The stones faces look, but the bonzes ignore me. All the same, the equipment slung over my shoulder betrays the foreigner, the barbarian that I am. I n the forsaken place where solitude is common, an astonishing vision opens up before me: monks by the hundreds and pilgrims by the thousands, for three days and three nights, give voice to the silence of the ruins.

The beauty of the faces, the profile of shaved heads, and the folds of gowns fit into the design and patina of the stone. The frozen smiles of the towers above and the elegant voluptuousness of the apsaras are in stone; the pilgrims’ slow gestures of devotion and begging breathe before my eyes. Stone-mirrors, verses to the glory of a serenity reborn. The pleasures of the eye are at their height.

Elie Faure, René Grousset, Bernard-Philippe Groslier (…) brought up within the discipline of our Judeo-Christian culture, these three scholars, all great writers, experienced, separated by only a few years, the same bewilderment before the sensuality of Khmer sculpture. Seeming to bring to life a paradise before the fall, the fullness and roundness of the forms was, for them, a revelation.

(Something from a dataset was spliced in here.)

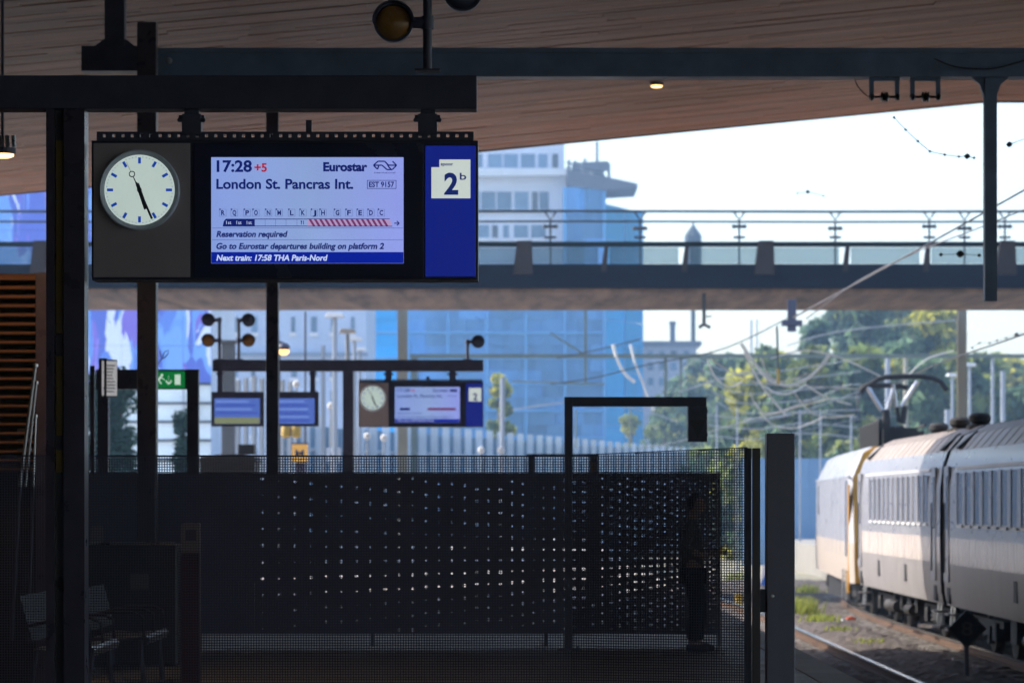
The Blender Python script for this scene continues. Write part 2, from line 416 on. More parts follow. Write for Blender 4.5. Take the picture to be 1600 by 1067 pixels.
for i in range(9):
    px = 890 + i * 7.5 + rnd.uniform(-2, 2); hh = rnd.uniform(12, 36) if i > 1 else 26
    m = MB(); m.tube([P(px, 276 + i * 1.2, TD - 0.8), P(px, 276 - hh + i * 1.2, TD - 0.8)], 0.12, 5)
    if i % 2: m.obox(P(px + 2, 262 - i * .3, TD - 0.8), (0.35, 0, 0), (0, .3, 0), (0, 0, 0.35))
    m.build('roof_mast', mat('grey_mast', (0.14, 0.15, 0.18), 0.6) if 'grey_mast' not in MATS else MATS['grey_mast'], tower)
m = MB(); m.tube([P(933, 285, TD - 1), P(933, 222, TD - 1)], 0.12, 5); m.build('antenna', MATS['grey_mast'], tower)
m = MB(); m.tube([P(884, 254, TD - 1.4), P(945, 268, TD - 1.4)], 0.07, 5); m.tube([P(884, 262, TD - 1.4), P(945, 274, TD - 1.4)], 0.07, 5); m.build('railing', MATS['grey_mast'], tower)
# windows of the pale part (above the bridge)
for (y0, y1) in ((240, 262), (300, 328), (352, 372)):
    px = 706
    while px < 876:
        wd = rnd.choice((9, 14, 22)); 
        if px + wd > (878 if y0 < 290 else 870): break
        D0 = TD - 0.06 if y0 > 265 else TD + 0.34
        m = MB(); a = P(px, y1, TD); c = P(px + wd, y0, TD); m.box(a.x, c.x, D0, D0 + 0.2, a.z, c.z)
        wn_ = m.build('window', m_window_dk if wd == 9 and rnd.random() < .6 else m_window, tower)
        m = MB(); m.box(a.x - .05, c.x + .05, D0 - .25, D0 - .002, a.z - .22, a.z - .02); m.build('sill', m_white, wn_)
        px += wd + rnd.choice((3, 5, 8))
# scaffold sheets, one by one
def sheet(px0, px1, py0, py1, D, m_):
    m = MB(); a = P(px0, py1, TD); c = P(px1, py0, TD)
    zc = [a.z, c.z]; nseg = 4; v0 = len(m.v)
    for i in range(nseg + 1):
        x = a.x + (c.x - a.x) * i / nseg; yy = D - 0.16 * math.sin(math.pi * i / nseg) + rnd.uniform(-.05, .05)
        m.v += [(x, yy, a.z), (x, yy, c.z), (x, yy + .05, c.z), (x, yy + .05, a.z)]
    for i in range(nseg):
        q = i * 4
        for k in range(4): m.f.append((q + k, q + 4 + k, q + 4 + (k + 1) % 4, q + (k + 1) % 4))
    m.build('scaffold_sheet', m_, tower)
rows = [296, 336, 376, 420, 462, 500, 540, 580, 622, 664, 706, 750]
for r0, r1 in zip(rows[:-1], rows[1:]):
    cx = 880 if r0 < 400 else 574
    while cx < 944:
        wd = 32 if r0 < 400 else rnd.choice((38, 46, 52)); ce = min(cx + wd, 945)
        if 945 - ce < 14: ce = 945
        sheet(cx - .8, ce + .8, r0 - .6, r1 + .6, TD - 1.3 + rnd.uniform(-.15, .15), m_sheet if cx > 612 or r0 < 400 else m_sheet_c)
        cx = ce
for r0, r1 in zip([322] + rows[2:-1], rows[2:]):
    for q in range(2):
        f0, f1 = q / 2, (q + 1) / 2
        A = Vector((xr, TD - 1.2, 0)).lerp(Vector((xe + .5, TD + 6, 0)), f0 + .01); B = Vector((xr, TD - 1.2, 0)).lerp(Vector((xe + .5, TD + 6, 0)), f1 - .01)
        z0 = T(0, r1 - .4)[1]; z1 = T(0, r0 + .4)[1]; m = MB()
        m.obox(((A.x + B.x) / 2, (A.y + B.y) / 2, (z0 + z1) / 2), (B - A) / 2, (0, 0.04, 0), (0, 0, (z1 - z0) / 2)); m.build('scaffold_sheet', m_sheet_c, tower)
m = MB()
for px in range(578, 945, 61): m.tube([P(px, 790, TD - 1.7), P(px, 490 if px < 740 else 300 if px > 880 else 490, TD - 1.7)], 0.10, 5)
for py in (520, 560, 600, 642, 684): m.tube([P(574, py, TD - 1.75), P(945, py, TD - 1.75)], 0.10, 5)
tag(m.build('scaffold_poles', mat('pale_blue_scaffold', (0.11, 0.38, 0.72), 0.5, 0.3), tower), kind='stuff')

# pale office block left of the tower
OD = 215.0
ob = thing('pale_office_block', P(440, 785, OD) - Vector((0, 0, 2.7)), 'pale blue-white office block with narrow windows, left of the blue tower', 'building')
m = MB(); a = P(285, 785, OD); c = P(572, 430, OD); m.box(a.x, c.x, OD, OD + 15, -1.14, c.z); m.build('wall', mat('pale_blue_wall', (0.50, 0.58, 0.74), 0.8, 0, 0.08, .5), ob)
m = MB(); m.box(a.x - .2, c.x + .1, OD - 0.4, OD + .0, P(0, 556, OD).z, P(0, 551, OD).z); m.build('ledge', mat('slate_band', (0.22, 0.28, 0.38), .7), ob)
for r in (495, 565, 610, 655, 700):
    for px in range(300, 565, 31):
        wd = rnd.choice((6, 9)); q0 = P(px, r + 24, OD); q1 = P(px + wd, r, OD)
        m = MB(); m.box(q0.x, q1.x, OD - 0.05, OD + .1, q0.z, q1.z); wn_ = m.build('window', m_window, ob)
        m = MB(); m.box(q0.x - .1, q1.x + .1, OD - .2, OD - .052, q0.z - .25, q0.z - .05); m.build('sill', m_white, wn_)

# building with the blue patterned front at the far left
MD = 140.0
m_mural = bpy.data.materials.new('blue_folded_pattern'); m_mural.use_nodes = True
nt = m_mural.node_tree; N = nt.nodes; L = nt.links; bs = N['Principled BSDF']; bs.inputs['Roughness'].default_value = 0.25
tc = N.new('ShaderNodeTexCoord'); mp = N.new('ShaderNodeMapping'); mp.inputs['Scale'].default_value = (2.0, 2.0, 0.6)
nz = N.new('ShaderNodeTexNoise'); nz.inputs['Scale'].default_value = 0.7; nz.inputs['Detail'].default_value = 0.6
mxv = N.new('ShaderNodeVectorMath'); mxv.operation = 'MULTIPLY_ADD'; mxv.inputs[1].default_value = (2.6, 0, 2.6)
vo = N.new('ShaderNodeTexVoronoi'); vo.feature = 'F1'; vo.inputs['Scale'].default_value = 0.8; vo.distance = 'MINKOWSKI'
cr = N.new('ShaderNodeValToRGB'); cr.color_ramp.interpolation = 'CONSTANT'
cols = [(0.0, (0.10, 0.16, 0.62)), (0.2, (0.16, 0.36, 0.85)), (0.36, (0.20, 0.42, 0.92)), (0.5, (0.22, 0.16, 0.66)), (0.62, (0.12, 0.25, 0.75)), (0.75, (0.34, 0.50, 0.95)), (0.86, (0.72, 0.80, 1.0)), (0.94, (0.30, 0.24, 0.78))]
while len(cr.color_ramp.elements) < len(cols): cr.color_ramp.elements.new(0.5)
for e, (p, c) in zip(cr.color_ramp.elements, cols): e.position = p; e.color = (*c, 1)
sx = N.new('ShaderNodeSeparateColor')
L.new(tc.outputs['Object'], mp.inputs[0]); L.new(mp.outputs[0], nz.inputs['Vector']); L.new(nz.outputs['Color'], mxv.inputs[0]); L.new(mp.outputs[0], mxv.inputs[2])
L.new(mxv.outputs[0], vo.inputs['Vector']); L.new(vo.outputs['Color'], sx.inputs[0]); L.new(sx.outputs[0], cr.inputs[0])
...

I love the romanticism of the forest and the roots that spread like a merciless tide over the collapsed temples. They say Piranesi was the architect of ruins, dreams, and the fantastic: there is no better definition of Tà Prohm and Tà Som, that look like sunken cathedrals.

One must wander in this underwater world of hanging lianas and crazy roots in the forms of octopuses and snakes, “in this maze of galleries and inextricable courts”, and dive into the immense solitude of time to understand why the treasures of a whole civilisation risk disappearing forever. (…)

We know about the folly of these kings, builders of temple whose colossal dimensions and ornamental orgies have never been surpassed. However, the epic of restorers, lasting more than a century, is almost as gigantic a work. And also a necessary folly.